Аватар пользователя Zve_rr
Zve_rr(12 лет 11 месяцев)

Не просто наброс. Наброс тупой, на грани идиотизма.

 

Интересующиеся военным делом уже поняли, что Драгомиров был совершенно «ни бум-бум» в элементарной теории стрельбы – он не знал, что при полёте пуля одновременно падает на землю, и чем больше времени она летит, тем это падение больше.

Для дульнозарядных это может и так.  Но чел ваапще не в курсе понятия "превышение траектории полёта пули над линией прицеливания".

Говоря про штык-нож и Калаш, он вообще не знает, что есть "прямой выстрел", и у 5,45 Калаша его дальность   по ростовой мишени аж 625 м. и потом пуля не падает, а идет ВЫШЕ. Падает она много позже.

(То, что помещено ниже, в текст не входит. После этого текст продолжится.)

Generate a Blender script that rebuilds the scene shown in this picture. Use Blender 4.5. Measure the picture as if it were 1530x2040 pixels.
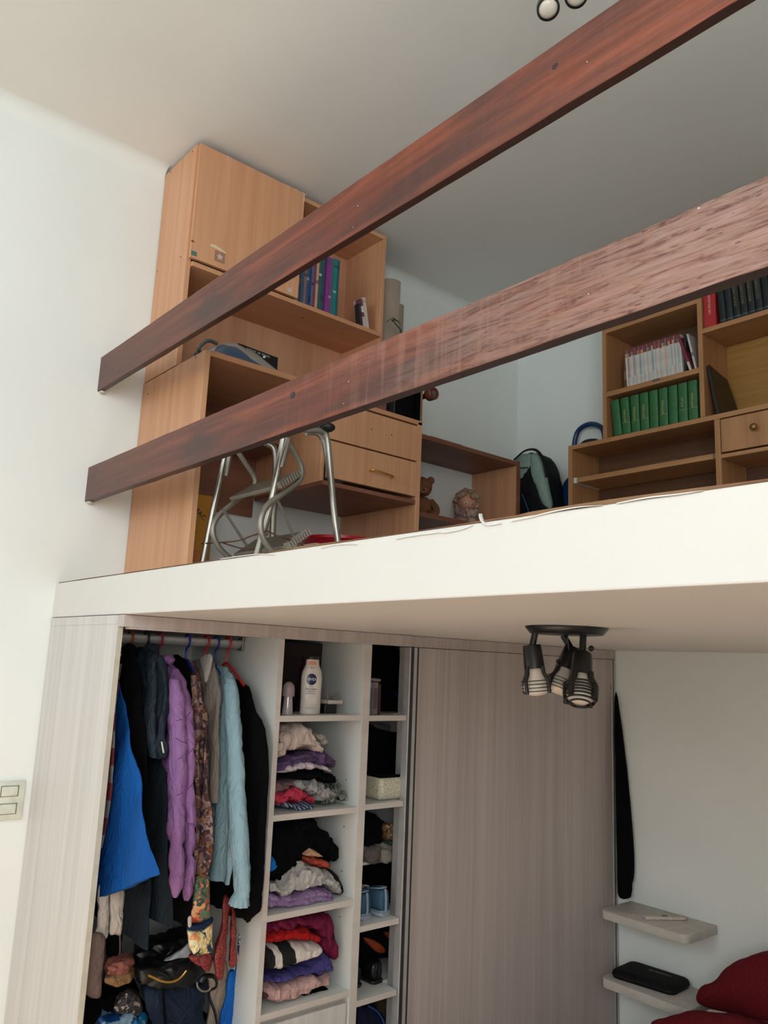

При Драгомирове уже была Мосинка с прицельной дальностью 1300 м. Как пуля может пролететь столько лишь падая, чел не объясняет.

Всё это можно было списать на незнание, но аффтар не может  даже понять, о чём пишет:

Далее следуют чрезвычайно практические указания на то, что при стрельбе в бою должно обозначать не прицел и расстояние, а прицел и точку.

Так и есть. В бою прицел переставлять некогда, меняется ТОЧКА ПРИЦЕЛИВАНИЯ.

Любой, кто хоть раз выполнял 1-е упражнение контрольных стрельб из автомата, знает, что при стрельбе по бегущей мишени (Д=400-600 м)  точка прицеливания может быть и "в колено", и "в пояс" и "в грудь".

то есть Драгомиров совершенно искренне считал, что при приближении противника нужно командовать солдатам снизить точку прицеливания

Всё верно, при стрельбе с постоянным прицелом так и делают.

ИЧСХ, чем дальше мишень, тем точка прицеливания ВЫШЕ, а чем ближе - тем НИЖЕ.

Но аффтар видит то, что хочет.

Чёта Мухин совсем в дебила превратился.